Analysts view XRP’s recent drop as a natural reset, while Ethereum faces a supply squeeze from massive institutional demand; market dynamics diverge sharply.
A Tale of Two Altcoins: XRP Takes a Breather, Ethereum Tightens Supply
In the week ending July 26, the crypto market told two very different stories: XRP pulled back by nearly 19%, while Ethereum (ETH) saw dramatic supply pressure as institutions gobbled up tokens. Experts say XRP's dip is a typical, healthy correction—exactly what happens before the next phase of consolidation. As for ETH, investors are watching closely: could shrinking supply and surging demand help Ethereum outpace Bitcoin in the coming months?
XRP Drops 19% But All Eyes See Green in the Long Term
XRP surged to a multiyear peak around $3.66, only to drop sharply to an intraday low near $2.95, shedding roughly 19% in just one session. The broader crypto market fell too, shedding around 3% overall, resulting in a dip to $3.79 trillion in total market cap.
But analysts quickly labeled the move as a “healthy correction.” Forced liquidations and thinner liquidity pools, especially on XRP pairs, triggered cascading losses for overleveraged traders. Still, many professionals believe that such retracements are a normal part of price cycles, allowing markets to reset and stabilize before attempting a resurgence.
According to multiple experts, the underlying bullish structure remains intact. While prices retraced, investor sentiment stayed focused on long-term growth targets, and bulls remain confident that double-digit gains are still on the table.
Ethereum Supply Shock: Institutions Flock In
Contrast that with Ethereum’s recent narrative: the second-biggest crypto asset is facing a supply squeeze driven by massive institutional activity.
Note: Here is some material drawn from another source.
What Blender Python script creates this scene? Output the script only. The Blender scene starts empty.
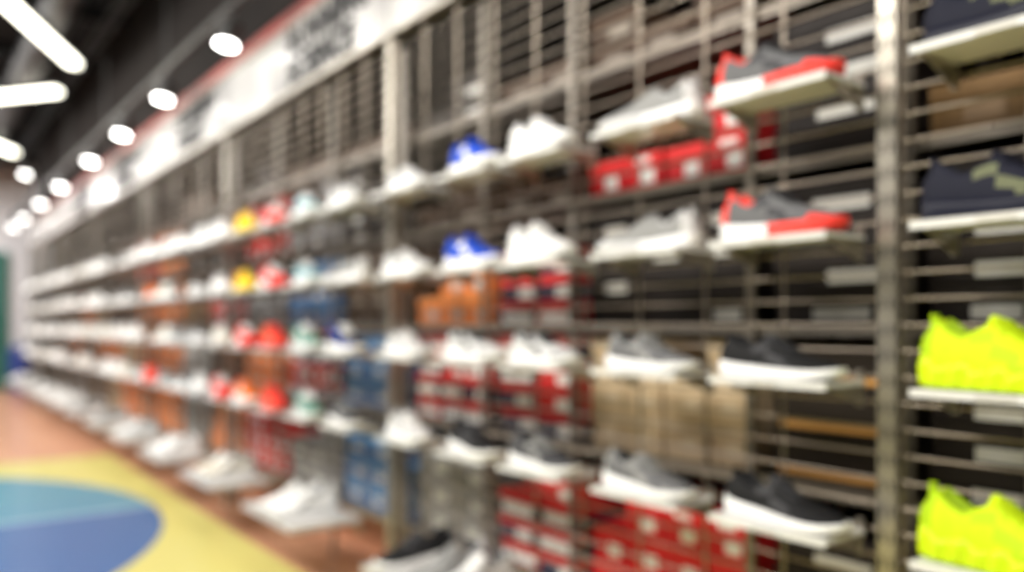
import bpy, math, random
import numpy as np
from mathutils import Vector, Matrix
random.seed(7)
S = bpy.context.scene
COL = S.collection
TH = math.atan(612/800.0)
CAMH = 1.05

# ---------------------------------------------------------------- materials
def mat(name, col, rough=0.5, metal=0.0, emit=0.0, noise=0.0, nscale=30.0, bump=0.0, coat=0.0, spec=.5):
    m = bpy.data.materials.new(name); m.use_nodes = True
    nt = m.node_tree; b = nt.nodes['Principled BSDF']
    b.inputs['Base Color'].default_value = (*col, 1)
    b.inputs['Roughness'].default_value = rough
    b.inputs['Metallic'].default_value = metal
    b.inputs['Coat Weight'].default_value = coat
    b.inputs['Specular IOR Level'].default_value = spec
    if emit:
        b.inputs['Emission Color'].default_value = (*col, 1)
        b.inputs['Emission Strength'].default_value = emit
    if noise or bump:
        tc = nt.nodes.new('ShaderNodeTexCoord')
        n = nt.nodes.new('ShaderNodeTexNoise'); n.inputs['Scale'].default_value = nscale
        n.inputs['Detail'].default_value = 4
        nt.links.new(tc.outputs['Object'], n.inputs['Vector'])
        if noise:
            r = nt.nodes.new('ShaderNodeValToRGB')
            r.color_ramp.elements[0].position = .3; r.color_ramp.elements[1].position = .7
            r.color_ramp.elements[0].color = (*[c*(1-noise) for c in col], 1)
            r.color_ramp.elements[1].color = (*[min(1, c*(1+noise*.6)) for c in col], 1)
            nt.links.new(n.outputs['Fac'], r.inputs['Fac'])
            nt.links.new(r.outputs['Color'], b.inputs['Base Color'])
        if bump:
            bp = nt.nodes.new('ShaderNodeBump'); bp.inputs['Strength'].default_value = bump
            bp.inputs['Distance'].default_value = .002
            nt.links.new(n.outputs['Fac'], bp.inputs['Height'])
            nt.links.new(bp.outputs['Normal'], b.inputs['Normal'])
    return m

STEEL = mat('galvanised_steel', (.42, .385, .325), .32, .75, noise=.2, nscale=12)
ROD = mat('grid_rod_steel', (.34, .29, .235), .28, .85)
SLOT = mat('slot_dark', (.02, .02, .02), .8)
RACK = mat('rack_steel', (.08, .07, .06), .45, .5)
SHELF = mat('shelf_white_acrylic', (.70, .70, .69), .25, coat=.3)
TRAY = mat('tray_white', (.56, .55, .54), .3)
DARKWALL = mat('back_wall_paint', (.012, .009, .008), .85, noise=.3, nscale=3, spec=.15)
WHITEWALL = mat('end_wall_paint', (.78, .78, .80), .7, noise=.04, nscale=4)
CEIL = mat('ceiling_black', (.008, .008, .009), .8, noise=.4, nscale=2, spec=.15)
DUCT = mat('duct_black', (.02, .02, .022), .4, .5, noise=.2)
DUCTG = mat('duct_grey', (.032, .032, .035), .45, .4, noise=.2)
BANNER = mat('banner_painted_sheen', (.46, .45, .445), .25, noise=.55, nscale=2.6)  # glossy panel: blotchy reflections and highlights painted into the colour as noise
INK = mat('banner_ink', (.008, .008, .010), .6, spec=.1)
REDTRIM = mat('red_trim', (.30, .035, .025), .5, noise=.8, nscale=1.5)
LAMP = mat('led_emitter', (1, .98, .94), .5, emit=20)
TUBE = mat('led_tube_emitter', (1, .97, .82), .5, emit=7)
CAN = mat('lamp_housing', (.03, .03, .03), .4)
GREEN = mat('door_green', (.03, .16, .12), .5)
BLUEP = mat('bin_blue', (.03, .06, .28), .4)
LABEL = mat('label_paper', (.56, .55, .52), .6)
KICK = mat('plinth_wood', (.55, .24, .13), .4, noise=.15, nscale=8)
RACKF = mat('rack_front_steel', (.21, .185, .155), .4, .6)

# ---------------------------------------------------------------- mesh builder
class MB:
    def __init__(s): s.v = []; s.f = []; s.m = []; s.sm = []
    def add(s, vs, fs, mi=0, smooth=False):
        o = len(s.v); s.v += [tuple(v) for v in vs]
        for f in fs:
            s.f.append([i+o for i in f]); s.m.append(mi); s.sm.append(smooth)
    def box(s, x0, x1, y0, y1, z0, z1, mi=0):
        vs = [(x0,y0,z0),(x1,y0,z0),(x1,y1,z0),(x0,y1,z0),(x0,y0,z1),(x1,y0,z1),(x1,y1,z1),(x0,y1,z1)]
        s.add(vs, [(0,3,2,1),(4,5,6,7),(0,1,5,4),(1,2,6,5),(2,3,7,6),(3,0,4,7)], mi)
    def cyl(s, p0, p1, r, n=8, mi=0, r2=None, smooth=True):
        p0 = Vector(p0); p1 = Vector(p1); r2 = r if r2 is None else r2
        d = (p1-p0).normalized(); q = d.to_track_quat('Z', 'Y')
        a = []; b = []
        for i in range(n):
            t = 2*math.pi*i/n; o = q @ Vector((math.cos(t), math.sin(t), 0))
            a.append(p0+o*r); b.append(p1+o*r2)
        s.add(a+b, [(i, (i+1) % n, (i+1) % n+n, i+n) for i in range(n)], mi, smooth)
        s.add(a, [tuple(reversed(range(n)))], mi); s.add(b, [tuple(range(n))], mi)
    def mesh(s, name, mats):
        me = bpy.data.meshes.new(name); me.from_pydata(s.v, [], s.f)
        for m in mats: me.materials.append(m)
        me.polygons.foreach_set('material_index', s.m)
        me.polygons.foreach_set('use_smooth', s.sm)
        me.update(); return me
def obj(name, me, loc=(0,0,0), rz=0, parent=None):
    o = bpy.data.objects.new(name, me); COL.objects.link(o)
    o.location = loc; o.rotation_euler = (0, 0, rz)
    if parent: o.parent = parent
    return o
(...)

Bitcoin mining firm BitMine Immersion Technologies bought over 566,776 ETH worth more than $2 billion within just 16 days, reclaiming its spot as a dominant ETH treasury.
Galaxy Digital CEO Michael Novogratz predicted that if inflows continue and supply tightens, Ether could outperform Bitcoin in the next six months, potentially reaching $4,000 or more.
This mega-accumulation by BitMine and others isn’t just about holding; it’s about staking. With Ethereum’s proof-of-stake mechanism, locked tokens reduce circulating supply, creating both technical scarcity and fundamental value pressure.
Market’s Mixed Motive: Regulation, Liquidity, Momentum
These divergent asset stories highlight the evolving complexity in crypto markets:
- XRP's volatility stems largely from legal uncertainty and low liquidity; with overleveraged longs and low margin buffers, sharp corrections aren’t unexpected.
- Ethereum’s strength, on the other hand, is supported by structural demand, token burns, staking incentives, and institutional confidence driving fundamentals beyond speculative hype.
- Meanwhile, Bitcoin has shown relative stability, trading around $116K–$118K despite broader pullbacks. According to reporting from Barron’s, Bitcoin dipped modestly by 0.3%, while altcoins like ETH and XRP saw steeper declines (~4.4% and ~4%, respectively), driven in part by legislative shifts like the GENIUS Act and upcoming Clarity Act deliberations.
Why It Matters for You
For seasoned investors:
- XRP's drop is a reset, not a signal to panic; those who bought near the peak and remain confident may view the pullback as a tactical opportunity.
- ETH’s supply dynamics could establish it as an institutional choice, especially if staking and deflationary trends accelerate.
For the broader market:
- Altcoins will continue to exhibit macro sensitivity even while strong fundamentals emerge behind the scenes.
- Regulatory progress or stagnation (e.g., around stablecoin laws or token definitions) will likely influence XRP's volatility more than ETH's demand surge.
What to Watch Next
XRP trading volumes and open interest: Will the rebound begin with new buyers or deeper consolidation?
Ethereum staking rates and Lightning Network activity: Greater locked supply correlates with less available liquidity, and that scarcity matters.
U.S. legislative progress, especially the Clarity Act, may change sentiment and allocations toward ETH, especially given its burgeoning ETF ecosystem.